In the past year, lasvegassun.com won two first-place honors for online journalism in the industry trade journal Editor & Publisher’s EPPY Awards, sharing accolades with the Boston Globe’s collection of content stemming from the Boston Marathon bombing and winning out over such organizations CNN, espn.com and the Denver Post.

In addition, the Sun recently was honored with the 2014 Dart Award, presented by Columbia University for excellence in coverage of trauma, placing ahead of stories by The New York Times, the Boston Globe, CNN, NPR and other top-flight media organizations. Both the Dart and EPPY awards were for the Sun's seven-part series, “Grace Through Grief,” that chronicled a deadly home invasion and the victims’ recovery.

“Our ability to compete with the nation’s finest news organizations, many of which are much larger than ours, starts with the leadership of Brian Greenspun,” said Ric Anderson, managing editor of the GMG newsroom. “With his vision, passion and incredible commitment to this community, he sets the tone for us to produce at the highest level to serve Las Vegas.
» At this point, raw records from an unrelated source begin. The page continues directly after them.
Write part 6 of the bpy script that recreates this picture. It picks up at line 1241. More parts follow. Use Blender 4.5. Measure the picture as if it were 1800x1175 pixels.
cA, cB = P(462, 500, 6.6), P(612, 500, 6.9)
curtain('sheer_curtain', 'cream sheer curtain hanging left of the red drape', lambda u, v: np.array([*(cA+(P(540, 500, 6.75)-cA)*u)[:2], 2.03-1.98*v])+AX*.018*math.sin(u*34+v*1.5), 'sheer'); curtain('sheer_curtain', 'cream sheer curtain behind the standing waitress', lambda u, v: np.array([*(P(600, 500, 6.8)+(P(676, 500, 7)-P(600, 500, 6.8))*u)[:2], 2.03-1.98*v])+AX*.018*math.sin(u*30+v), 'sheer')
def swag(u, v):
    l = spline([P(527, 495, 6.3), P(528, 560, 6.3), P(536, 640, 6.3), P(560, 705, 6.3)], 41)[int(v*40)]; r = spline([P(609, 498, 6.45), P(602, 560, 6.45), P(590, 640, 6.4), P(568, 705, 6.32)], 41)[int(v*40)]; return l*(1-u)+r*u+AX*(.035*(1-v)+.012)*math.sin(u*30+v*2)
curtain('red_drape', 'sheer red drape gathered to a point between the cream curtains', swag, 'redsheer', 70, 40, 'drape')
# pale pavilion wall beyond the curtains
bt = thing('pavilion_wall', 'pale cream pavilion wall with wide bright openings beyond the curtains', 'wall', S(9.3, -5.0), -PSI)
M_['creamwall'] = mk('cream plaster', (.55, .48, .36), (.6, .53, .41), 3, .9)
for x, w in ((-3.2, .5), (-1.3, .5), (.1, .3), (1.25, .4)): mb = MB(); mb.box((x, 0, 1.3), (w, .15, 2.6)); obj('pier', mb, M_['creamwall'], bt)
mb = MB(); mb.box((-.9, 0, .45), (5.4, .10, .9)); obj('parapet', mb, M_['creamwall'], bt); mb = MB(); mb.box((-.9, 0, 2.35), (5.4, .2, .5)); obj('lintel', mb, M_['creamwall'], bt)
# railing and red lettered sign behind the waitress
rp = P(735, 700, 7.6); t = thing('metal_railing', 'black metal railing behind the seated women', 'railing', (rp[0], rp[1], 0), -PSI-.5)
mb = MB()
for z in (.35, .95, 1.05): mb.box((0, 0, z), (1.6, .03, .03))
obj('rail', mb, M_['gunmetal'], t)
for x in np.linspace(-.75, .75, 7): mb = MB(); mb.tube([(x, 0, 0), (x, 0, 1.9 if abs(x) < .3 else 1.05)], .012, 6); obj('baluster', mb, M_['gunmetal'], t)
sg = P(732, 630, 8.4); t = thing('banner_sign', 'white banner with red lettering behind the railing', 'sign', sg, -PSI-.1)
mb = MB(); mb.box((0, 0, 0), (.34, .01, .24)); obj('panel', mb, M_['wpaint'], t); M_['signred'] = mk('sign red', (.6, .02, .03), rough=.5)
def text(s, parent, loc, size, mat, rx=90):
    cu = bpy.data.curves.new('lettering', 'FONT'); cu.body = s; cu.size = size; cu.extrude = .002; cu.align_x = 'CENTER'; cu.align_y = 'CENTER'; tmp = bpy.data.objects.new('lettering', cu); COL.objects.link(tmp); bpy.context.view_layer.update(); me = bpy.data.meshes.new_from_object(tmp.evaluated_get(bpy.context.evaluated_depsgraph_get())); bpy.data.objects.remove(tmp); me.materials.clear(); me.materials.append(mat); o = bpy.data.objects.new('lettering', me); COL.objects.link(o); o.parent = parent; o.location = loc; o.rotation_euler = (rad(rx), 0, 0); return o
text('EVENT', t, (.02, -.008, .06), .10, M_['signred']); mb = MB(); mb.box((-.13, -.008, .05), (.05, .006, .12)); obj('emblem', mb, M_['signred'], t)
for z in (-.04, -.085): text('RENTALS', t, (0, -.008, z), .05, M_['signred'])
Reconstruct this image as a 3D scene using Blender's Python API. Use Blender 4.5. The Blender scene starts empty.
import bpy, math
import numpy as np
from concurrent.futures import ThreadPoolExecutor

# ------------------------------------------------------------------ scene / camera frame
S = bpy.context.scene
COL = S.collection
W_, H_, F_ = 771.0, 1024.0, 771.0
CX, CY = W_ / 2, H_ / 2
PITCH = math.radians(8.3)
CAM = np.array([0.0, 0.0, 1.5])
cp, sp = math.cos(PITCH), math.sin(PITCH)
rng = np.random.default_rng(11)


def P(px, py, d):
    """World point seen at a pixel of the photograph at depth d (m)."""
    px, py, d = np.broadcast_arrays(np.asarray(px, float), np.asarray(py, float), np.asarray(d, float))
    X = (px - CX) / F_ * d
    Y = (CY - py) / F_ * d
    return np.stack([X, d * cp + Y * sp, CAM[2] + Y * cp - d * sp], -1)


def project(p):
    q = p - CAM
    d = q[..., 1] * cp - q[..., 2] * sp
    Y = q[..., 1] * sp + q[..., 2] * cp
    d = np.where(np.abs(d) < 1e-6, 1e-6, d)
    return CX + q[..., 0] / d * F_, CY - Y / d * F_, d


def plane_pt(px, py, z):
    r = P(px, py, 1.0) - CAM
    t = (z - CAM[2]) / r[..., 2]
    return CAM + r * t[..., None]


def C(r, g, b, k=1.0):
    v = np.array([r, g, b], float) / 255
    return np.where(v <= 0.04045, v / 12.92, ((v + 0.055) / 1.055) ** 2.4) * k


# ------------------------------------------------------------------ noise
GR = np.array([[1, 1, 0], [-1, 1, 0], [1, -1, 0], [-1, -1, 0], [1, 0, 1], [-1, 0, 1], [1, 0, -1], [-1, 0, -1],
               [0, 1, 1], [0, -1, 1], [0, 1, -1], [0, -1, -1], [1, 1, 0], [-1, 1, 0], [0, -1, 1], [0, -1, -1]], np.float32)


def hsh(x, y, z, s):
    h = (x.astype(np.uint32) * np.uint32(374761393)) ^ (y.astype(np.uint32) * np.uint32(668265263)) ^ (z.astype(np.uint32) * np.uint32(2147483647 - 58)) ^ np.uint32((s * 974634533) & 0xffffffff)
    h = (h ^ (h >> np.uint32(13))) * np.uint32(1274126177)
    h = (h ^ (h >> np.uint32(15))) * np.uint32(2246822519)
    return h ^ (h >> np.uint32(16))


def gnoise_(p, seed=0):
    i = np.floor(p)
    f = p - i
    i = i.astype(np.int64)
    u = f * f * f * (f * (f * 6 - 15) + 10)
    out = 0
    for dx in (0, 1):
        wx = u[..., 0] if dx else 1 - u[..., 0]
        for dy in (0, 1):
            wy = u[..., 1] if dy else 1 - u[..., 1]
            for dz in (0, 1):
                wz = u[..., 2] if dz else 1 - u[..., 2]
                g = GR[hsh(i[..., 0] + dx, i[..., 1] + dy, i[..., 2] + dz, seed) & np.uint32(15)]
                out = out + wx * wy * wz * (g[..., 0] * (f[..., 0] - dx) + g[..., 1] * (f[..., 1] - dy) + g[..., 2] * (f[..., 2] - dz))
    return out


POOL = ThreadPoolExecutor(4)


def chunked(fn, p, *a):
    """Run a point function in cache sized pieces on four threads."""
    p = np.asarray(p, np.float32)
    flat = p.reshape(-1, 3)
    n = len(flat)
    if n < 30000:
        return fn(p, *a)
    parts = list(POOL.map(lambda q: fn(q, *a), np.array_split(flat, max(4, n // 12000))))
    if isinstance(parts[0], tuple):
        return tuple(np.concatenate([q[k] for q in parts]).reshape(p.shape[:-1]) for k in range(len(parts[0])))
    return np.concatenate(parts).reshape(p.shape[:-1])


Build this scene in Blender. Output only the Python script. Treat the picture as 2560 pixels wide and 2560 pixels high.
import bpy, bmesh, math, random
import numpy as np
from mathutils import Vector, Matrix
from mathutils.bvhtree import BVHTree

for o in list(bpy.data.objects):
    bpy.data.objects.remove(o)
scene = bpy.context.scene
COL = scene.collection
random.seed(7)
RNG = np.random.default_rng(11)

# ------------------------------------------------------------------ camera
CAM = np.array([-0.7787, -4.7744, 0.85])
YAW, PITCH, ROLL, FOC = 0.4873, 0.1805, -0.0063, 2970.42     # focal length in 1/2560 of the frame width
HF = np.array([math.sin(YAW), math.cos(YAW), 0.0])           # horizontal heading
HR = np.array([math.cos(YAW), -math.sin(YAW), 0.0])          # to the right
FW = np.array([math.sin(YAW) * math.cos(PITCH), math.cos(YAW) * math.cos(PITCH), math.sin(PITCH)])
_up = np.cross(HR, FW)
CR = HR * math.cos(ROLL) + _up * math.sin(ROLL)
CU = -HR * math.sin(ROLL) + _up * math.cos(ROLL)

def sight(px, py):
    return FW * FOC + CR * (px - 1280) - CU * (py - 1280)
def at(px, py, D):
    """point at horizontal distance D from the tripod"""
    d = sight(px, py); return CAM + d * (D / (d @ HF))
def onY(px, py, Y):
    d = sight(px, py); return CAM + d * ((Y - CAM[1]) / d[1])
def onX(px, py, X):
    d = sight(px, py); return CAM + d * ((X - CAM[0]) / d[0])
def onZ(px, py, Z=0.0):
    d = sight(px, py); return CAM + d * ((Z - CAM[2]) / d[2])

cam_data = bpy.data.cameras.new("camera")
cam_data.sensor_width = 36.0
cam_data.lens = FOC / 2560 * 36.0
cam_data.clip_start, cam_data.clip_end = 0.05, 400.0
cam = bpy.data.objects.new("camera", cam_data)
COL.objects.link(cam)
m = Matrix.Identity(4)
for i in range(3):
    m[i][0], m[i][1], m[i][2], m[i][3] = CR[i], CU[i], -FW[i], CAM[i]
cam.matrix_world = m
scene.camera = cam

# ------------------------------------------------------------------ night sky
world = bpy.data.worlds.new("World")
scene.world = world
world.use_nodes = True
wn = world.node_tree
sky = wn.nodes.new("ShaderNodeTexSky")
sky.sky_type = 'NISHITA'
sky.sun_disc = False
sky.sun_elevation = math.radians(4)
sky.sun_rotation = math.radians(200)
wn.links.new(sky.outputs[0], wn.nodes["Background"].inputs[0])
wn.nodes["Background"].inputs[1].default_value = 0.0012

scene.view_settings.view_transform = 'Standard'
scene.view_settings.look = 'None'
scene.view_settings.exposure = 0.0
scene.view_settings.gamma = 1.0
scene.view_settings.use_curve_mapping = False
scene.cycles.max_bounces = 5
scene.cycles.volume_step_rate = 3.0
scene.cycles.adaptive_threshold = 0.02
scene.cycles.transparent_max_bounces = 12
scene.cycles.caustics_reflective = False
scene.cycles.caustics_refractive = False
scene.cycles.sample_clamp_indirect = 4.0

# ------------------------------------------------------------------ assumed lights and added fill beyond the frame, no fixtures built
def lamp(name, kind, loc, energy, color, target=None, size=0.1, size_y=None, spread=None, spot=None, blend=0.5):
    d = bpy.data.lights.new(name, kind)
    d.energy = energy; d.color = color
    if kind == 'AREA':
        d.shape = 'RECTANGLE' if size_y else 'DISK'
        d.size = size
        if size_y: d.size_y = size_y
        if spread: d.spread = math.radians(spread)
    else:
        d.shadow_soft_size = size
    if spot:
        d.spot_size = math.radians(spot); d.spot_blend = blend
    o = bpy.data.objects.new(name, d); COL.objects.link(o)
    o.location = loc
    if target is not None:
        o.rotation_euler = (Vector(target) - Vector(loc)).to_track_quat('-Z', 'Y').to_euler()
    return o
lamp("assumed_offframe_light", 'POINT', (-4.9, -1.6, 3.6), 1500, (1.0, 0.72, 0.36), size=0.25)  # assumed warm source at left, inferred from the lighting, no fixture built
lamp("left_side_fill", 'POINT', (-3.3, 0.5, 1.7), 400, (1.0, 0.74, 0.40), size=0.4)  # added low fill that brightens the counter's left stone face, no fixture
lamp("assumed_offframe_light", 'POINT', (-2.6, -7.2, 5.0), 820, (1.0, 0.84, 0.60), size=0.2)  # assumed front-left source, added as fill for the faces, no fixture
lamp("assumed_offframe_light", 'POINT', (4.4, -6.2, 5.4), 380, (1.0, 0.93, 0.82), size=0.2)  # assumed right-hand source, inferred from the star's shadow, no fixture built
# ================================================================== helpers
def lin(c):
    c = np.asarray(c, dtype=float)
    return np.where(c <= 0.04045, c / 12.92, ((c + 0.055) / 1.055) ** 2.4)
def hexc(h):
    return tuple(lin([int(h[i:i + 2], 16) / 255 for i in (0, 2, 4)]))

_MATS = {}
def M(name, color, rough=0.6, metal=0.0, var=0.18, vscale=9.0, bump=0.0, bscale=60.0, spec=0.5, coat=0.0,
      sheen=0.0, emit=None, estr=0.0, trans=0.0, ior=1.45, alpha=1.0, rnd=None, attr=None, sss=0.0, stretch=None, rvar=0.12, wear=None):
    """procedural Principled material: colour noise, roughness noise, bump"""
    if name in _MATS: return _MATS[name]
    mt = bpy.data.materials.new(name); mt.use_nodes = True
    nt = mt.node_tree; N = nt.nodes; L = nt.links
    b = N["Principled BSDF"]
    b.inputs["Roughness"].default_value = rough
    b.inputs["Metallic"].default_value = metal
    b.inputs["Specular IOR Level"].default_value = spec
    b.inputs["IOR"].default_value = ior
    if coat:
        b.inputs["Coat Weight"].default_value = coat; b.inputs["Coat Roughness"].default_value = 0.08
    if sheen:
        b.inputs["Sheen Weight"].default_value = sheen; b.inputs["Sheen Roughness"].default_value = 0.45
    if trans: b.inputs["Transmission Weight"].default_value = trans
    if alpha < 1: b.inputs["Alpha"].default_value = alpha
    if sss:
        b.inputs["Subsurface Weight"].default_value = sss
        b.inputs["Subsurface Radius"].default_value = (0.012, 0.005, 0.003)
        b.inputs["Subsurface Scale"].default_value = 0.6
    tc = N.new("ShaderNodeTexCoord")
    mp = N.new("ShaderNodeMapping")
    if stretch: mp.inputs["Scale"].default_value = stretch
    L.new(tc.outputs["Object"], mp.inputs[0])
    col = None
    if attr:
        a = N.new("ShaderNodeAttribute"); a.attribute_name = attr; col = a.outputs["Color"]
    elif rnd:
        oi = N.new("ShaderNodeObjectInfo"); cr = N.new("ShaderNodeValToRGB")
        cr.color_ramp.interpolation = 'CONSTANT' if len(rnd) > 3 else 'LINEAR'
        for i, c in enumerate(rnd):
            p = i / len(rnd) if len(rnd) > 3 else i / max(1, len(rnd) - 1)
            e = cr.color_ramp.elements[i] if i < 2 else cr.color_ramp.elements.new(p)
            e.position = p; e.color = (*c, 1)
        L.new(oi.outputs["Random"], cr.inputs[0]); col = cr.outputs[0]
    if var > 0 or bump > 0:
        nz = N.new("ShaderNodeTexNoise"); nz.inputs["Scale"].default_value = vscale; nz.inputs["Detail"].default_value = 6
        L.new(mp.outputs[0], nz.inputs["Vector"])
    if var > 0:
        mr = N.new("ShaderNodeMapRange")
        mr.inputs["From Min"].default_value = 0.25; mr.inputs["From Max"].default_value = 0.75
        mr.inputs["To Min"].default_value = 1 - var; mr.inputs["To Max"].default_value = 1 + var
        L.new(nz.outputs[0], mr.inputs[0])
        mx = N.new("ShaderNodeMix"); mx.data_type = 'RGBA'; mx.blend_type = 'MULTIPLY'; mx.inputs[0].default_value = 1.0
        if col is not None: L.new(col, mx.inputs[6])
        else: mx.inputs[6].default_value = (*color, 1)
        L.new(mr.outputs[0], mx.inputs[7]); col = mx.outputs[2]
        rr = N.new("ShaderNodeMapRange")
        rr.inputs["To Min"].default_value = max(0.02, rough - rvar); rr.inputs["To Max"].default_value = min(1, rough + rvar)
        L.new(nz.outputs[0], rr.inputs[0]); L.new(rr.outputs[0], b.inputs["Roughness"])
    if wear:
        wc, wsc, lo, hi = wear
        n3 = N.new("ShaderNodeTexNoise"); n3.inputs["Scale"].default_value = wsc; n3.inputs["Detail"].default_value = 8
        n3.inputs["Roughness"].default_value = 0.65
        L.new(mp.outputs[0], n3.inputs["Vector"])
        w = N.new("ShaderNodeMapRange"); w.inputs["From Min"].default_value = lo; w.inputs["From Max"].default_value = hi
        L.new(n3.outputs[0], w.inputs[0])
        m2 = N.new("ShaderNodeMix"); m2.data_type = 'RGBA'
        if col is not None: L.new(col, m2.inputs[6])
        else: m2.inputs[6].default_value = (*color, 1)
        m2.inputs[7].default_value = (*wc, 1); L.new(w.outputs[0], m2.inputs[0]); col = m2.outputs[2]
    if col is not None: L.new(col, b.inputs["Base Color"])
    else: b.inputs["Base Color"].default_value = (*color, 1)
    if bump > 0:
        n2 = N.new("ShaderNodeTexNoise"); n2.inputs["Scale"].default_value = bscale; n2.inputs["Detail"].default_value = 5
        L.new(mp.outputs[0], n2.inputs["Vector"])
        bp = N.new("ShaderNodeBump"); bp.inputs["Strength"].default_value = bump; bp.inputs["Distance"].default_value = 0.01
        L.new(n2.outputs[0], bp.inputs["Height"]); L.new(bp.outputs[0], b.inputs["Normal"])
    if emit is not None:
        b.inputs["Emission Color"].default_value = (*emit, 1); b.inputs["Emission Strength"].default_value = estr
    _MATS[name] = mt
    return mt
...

Our goal is to shine as the hometown, locally owned newspaper, serving the community."

The announcement of the agreement came on the 64th anniversary of the day the Sun was published for the first time — July 1, 1950. The lead stories in that edition included a development in the Korean War, a new police chief being named in Las Vegas and the city enduring its hottest temperature of the year.

“Sixty-four years ago today, on the birth of the Las Vegas Sun, my father pledged in his 'Where I Stand' column that he and his entire staff would 'try to make this newspaper representative of the people of Southern Nevada; we will try to make it your newspaper,'” Brian Greenspun explained.

“My ownership of GMG and the Las Vegas Sun means that, with the community’s help, we get to keep trying.”